Doral residents blast Trump over wall of trees
More than 250 angry residents flooded Doral City Hall Wednesday night to complain about billionaire Donald Trump’s decision to block their golf views with a wall of leafy trees.
The new areca palms have been stumping more than 2,500 homeowners since the beginning of Trump’s beautification project early last year. Former views of green, curvy hills or glassy waters are now blocked by trees that grow dozens of feet high.
However the council failed to reach a resolution indefinitely postponed the topic.
Council members gave City Attorney Dan Espino the “marching orders” of returning with a legal opinion on the subject.
The meeting went on past midnight, with residents overflowing into hallways and a second room with TV monitors that streamed the discussion. Dozens of residents registered to address the council; each was given three minutes of talk time.

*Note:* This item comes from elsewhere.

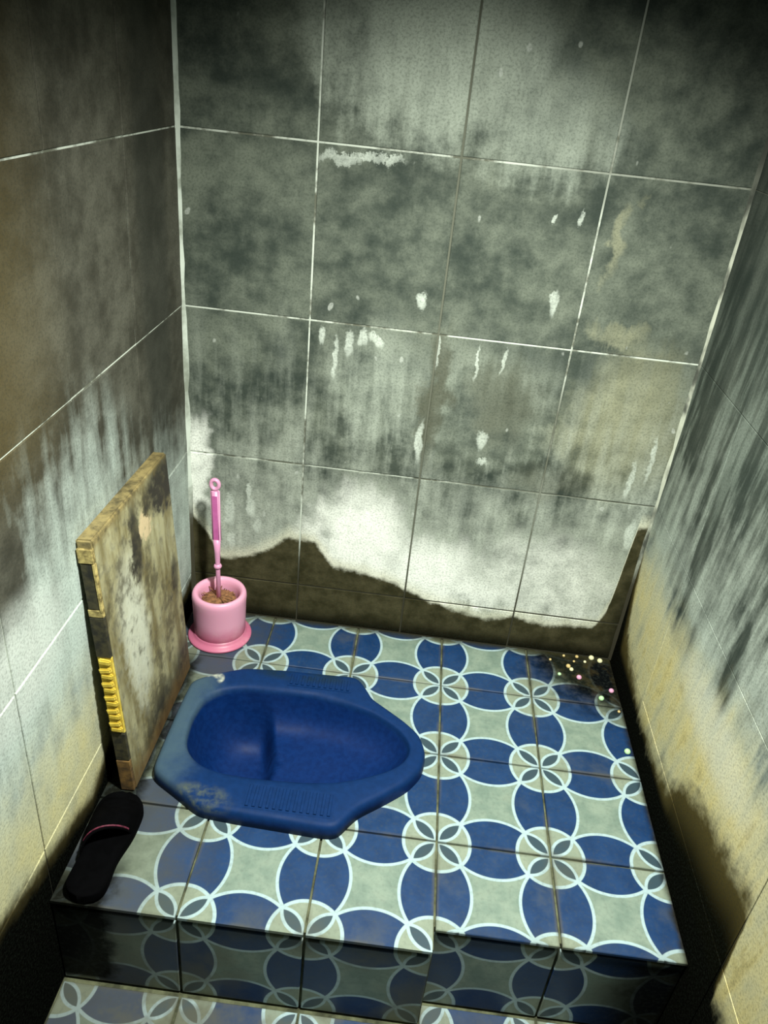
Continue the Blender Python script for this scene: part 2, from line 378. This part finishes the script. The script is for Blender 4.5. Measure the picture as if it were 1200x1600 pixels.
# lower floor
floor = shell('floor', (XL, XR, YF, -0.15, ZF - 0.1, ZF - 0.002), M_fgrout, 'lower floor of blue and white patterned tiles before the step')
for i in range(5):
    for j in range(5):
        o = link('tile', tile_mesh(0.2 - GF, 0.2 - GF, 0.008, M_pat), None, floor)
        o.location = (XL + 0.2 * i + GF / 2, -0.2 - 0.2 * (j + 1) + GF / 2, ZF + rnd.uniform(-0.0003, 0.0003))
for i in (3, 4):   # cut strip under the set-back riser
    o = link('tile', tile_mesh(0.2 - GF, 0.037, 0.008, M_pat, (0, 1, 0, 0.19)), None, floor); o.location = (XL + 0.2 * i + GF / 2, -0.199, ZF)

# ------------------------------------------------------------------ squat pan outline (metres, on the platform)
OUT = [(-.522, .05), (-.469, .018), (-.419, -.014), (-.346, -.019), (-.268, -.022), (-.2, -.025), (-.174, -.023), (-.160, .002), (-.144, .025), (-.097, .063), (-.059, .097),
       (-.034, .135), (-.028, .177), (-.041, .218), (-.073, .25), (-.115, .282), (-.146, .305), (-.16, .332), (-.181, .362), (-.258, .359), (-.342, .356), (-.425, .346),
       (-.475, .322), (-.521, .29), (-.524, .209), (-.524, .12)]
INN = [(-.484, .128), (-.489, .185), (-.482, .236), (-.457, .269), (-.409, .286), (-.34, .290), (-.26, .291), (-.2, .279), (-.141, .260), (-.093, .230), (-.066, .2), (-.059, .176),
       (-.066, .15), (-.091, .123), (-.141, .097), (-.185, .08), (-.245, .070), (-.305, .066), (-.356, .065), (-.408, .068), (-.445, .080), (-.470, .101)]
CX, CY = -0.29, 0.176
def polar(poly, n, smooth):
    """radius about the centre at n angles"""
    out = []
    for k in range(n):
        t = 2 * math.pi * k / n; d = (math.cos(t), math.sin(t)); best = 0
        for i in range(len(poly)):
            ax, ay = poly[i][0] - CX, poly[i][1] - CY; bx, by = poly[(i + 1) % len(poly)][0] - CX, poly[(i + 1) % len(poly)][1] - CY
            ex, ey = bx - ax, by - ay; den = d[0] * ey - d[1] * ex
            if abs(den) < 1e-12: continue
            r = (ax * ey - ay * ex) / den; s_ = (ax * d[1] - ay * d[0]) / den
            if r > 0 and -1e-6 <= s_ <= 1 + 1e-6: best = max(best, r)
        out.append(best)
    for _ in range(smooth): out = [(out[i - 1] + 2 * out[i] + out[(i + 1) % n]) / 4 for i in range(n)]
    return out
NP = 192
RO, RI = polar(OUT, NP, 3), polar(INN, NP, 8)
def in_pan(x, y, shrink):
    t = math.atan2(y - CY, x - CX) % (2 * math.pi); k = int(t / (2 * math.pi) * NP) % NP
    return math.hypot(x - CX, y - CY) < RO[k] - shrink

# ------------------------------------------------------------------ raised platform
ZR, YL_, YR_ = -0.004, -0.196, -0.158      # risers: left one in front, right one set back
bm = bmesh.new(); vt = {}
xs = [XL + 0.02 * i for i in range(51)]; ys = [-0.19, -0.152] + [-0.132 + 0.02 * i for i in range(35)]; ys[-1] = YB
def gv(i, j):
    if (i, j) not in vt: vt[(i, j)] = bm.verts.new((xs[i], ys[j], -0.006))
    return vt[(i, j)]
for i in range(50):
    for j in range(len(ys) - 1):
        mxp, myp = (xs[i] + xs[i + 1]) / 2, (ys[j] + ys[j + 1]) / 2
        if (mxp > 0 and j == 0) or in_pan(mxp, myp, 0.024): continue
        bm.faces.new((gv(i, j), gv(i + 1, j), gv(i + 1, j + 1), gv(i, j + 1)))
for e in [e for e in bm.edges if len(e.link_faces) == 1]:
    a, b = e.verts; c = bm.verts.new((a.co.x, a.co.y, ZF)); d = bm.verts.new((b.co.x, b.co.y, ZF)); bm.faces.new((a, b, d, c))
bmesh.ops.remove_doubles(bm, verts=bm.verts, dist=1e-5)
platform = tag(from_bm('platform', bm, M_fgrout), 'raised tiled platform step holding the blue squat pan', 'platform', kind='structure')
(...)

Some residents had speeches prepared, while others winged it. Some residents pumped their fists in the air while they talked, while others battled tears.
Many residents gave their time to Morgan Levy, a 90-year-old resident of Doral Park who’s known as one of the city’s pioneers.
Levy has been fighting the planting of areca palms near his property line that obscure his view of the Silver Course after Donald Trump installed a fence of bushy trees along the perimeter of the courses, adjoining residents’ homes.
He said he paid a $10,000 premium for his home, specifically for the picturesque scene from his yard, he said.
“These walls of trees will result in serious loss to our property values our quality of life, our access to the breezes that cool our homes,” Levy said. “Will all Doral concerned citizens please stand up.”
Hundreds stood up.
“Donald Trump, take down these walls of trees!” Levy yelled. The residents repeated after him. “Thank you. Please sit down.”
Levy called on Trump to have a face-to face meeting with residents, and not his representative Ed Russo, the person Trump assigned to interact with residents.
He also called on the council to pass a retroactive ordinance that will limit fences or landscaping as buffers between dissimilar land uses to no higher than six feet.
Some residents said they have legal rights to the golf views based on agreements between the golf courses’ previous owner and the developer of nearby homes. In some cases, such rights can “run with the land,” meaning they are passed on to future buyers.
“If an emergency meeting to authorize funding by the city of Doral for the Miss Universe Contest was deemed necessary by the Doral City Council, then I submit that an emergency meeting or meetings to resolve the wall of trees issue with Donald Trump deserves the same urgency,” Levy said.
Donald Trump told the Miami Herald Thursday that he “would certainly not mind meeting” with the residents. “However without the beautification and safety purpose of those trees, it would not be worthy of either the Trump or the Doral name. I will probably abandon it. Disassociate myself with it.”
Vice Mayor Christi Fraga last month cast the lone “no” vote against contributing $2.5 million to the pageant. At Thursday’s meeting she called on her colleagues to rescind their vote.
The chambers got so loud that residents were told not to clap, but to applaud silently by waving their hands in the air.
City officials say all they can do is try to mediate between residents and Trump.
Mayor Luigi Boria told residents that his golf view also has been obstructed and that he stands with the residents.
“I will stand by you and do whatever I have to do to come to an agreement” Boria said. The other council members agreed.
Doral Park is a master community made up of 13 sub-communities. It was one of the first residential developments in the city. It was developed by Lennar Corp., which promised residents in Doral Park a view.
The residents say KSL Silver Properties promised that it would not block the views when KSL acquired the golf course site from Lennar.
“The golf course and the lakes shall not be reconfigured in a manner which eliminates or materially diminishes the view of homes or units located adjacent to lakes or the golf course,” says the agreement, which also says it is intended to run with the land, regardless of changes in ownership.
But Trump’s attorneys have studied the documents and concluded that the promise isn’t binding. They say KSL sold the property to another company, which later filed for bankruptcy. Trump bought the property out of bankruptcy for $150 million in 2012, a process that extinguished KSL’s promises, Trump said.
Adriana Nodal, longtime Doral resident, did not leave satisfied.
“The way in which the city has given the Trump Organization a free pass,” she said. “It seems as if our elected officials are only interested in keeping one neighbor happy — Donald Trump — and forgetting about the thousands of regular residents, who have been living here in Doral for many years.”